NEWS10 August 2020

New funding for racial justice AI and data projects

AI Data analytics News UK

UK – The Ada Lovelace Institute’s JUST AI programme has launched a £40,000 fund, supported by the Arts and Humanities Research Council (AHRC), for work addressing racial justice and AI ethics.

Ethics dictionary reference

The research institute has issued a call for proposals for projects to contribute to locating and filling gaps in ethical thinking about data and AI.

At least four grants of £10,000 each will be awarded through the funding, with applications open to those with relevant research or policy experience and creative practitioners.
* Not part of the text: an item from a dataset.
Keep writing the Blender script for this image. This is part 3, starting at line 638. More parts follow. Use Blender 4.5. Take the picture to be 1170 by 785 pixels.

The JUST AI (Joining Up Society and Technology in AI) programme, set up in 2019 by the AHRC and the Ada Lovelace Institute, aims to better understand the AI ethics field and develop a network of scholars and practitioners working in the space.

Research from the programme found that the most frequently cited papers in AI ethics in the UK refer primarily to ethical frameworks developed from the positions of European and North American philosophy. 

Successful applicants will gain affiliation with the Ada Lovelace Institute as JUST AI visiting fellows for six months.

Carly Kind, director of the Ada Lovelace Institute, said: “Through this inaugural cohort of visiting fellows at the Ada Lovelace Institute, supported by AHRC, we will be able to diversify the range of voices contributing to the development of research and understanding of the interplay between racial justice, data and AI.”

Alison Powell, director of the JUST AI network and associate professor at the London School of Economics, said: “Current research on AI ethics in the UK has tended both to prioritise established voices and sustain anti-Blackness within the AI field, and there is evidence that biases accumulate around voices that are most prominent within published work. 

“This fund will go some way towards starting to redress this current imbalance and help support and foreground scholars, creatives and ethical perspectives that have been absent or less fully considered from research and policy around data and AI.”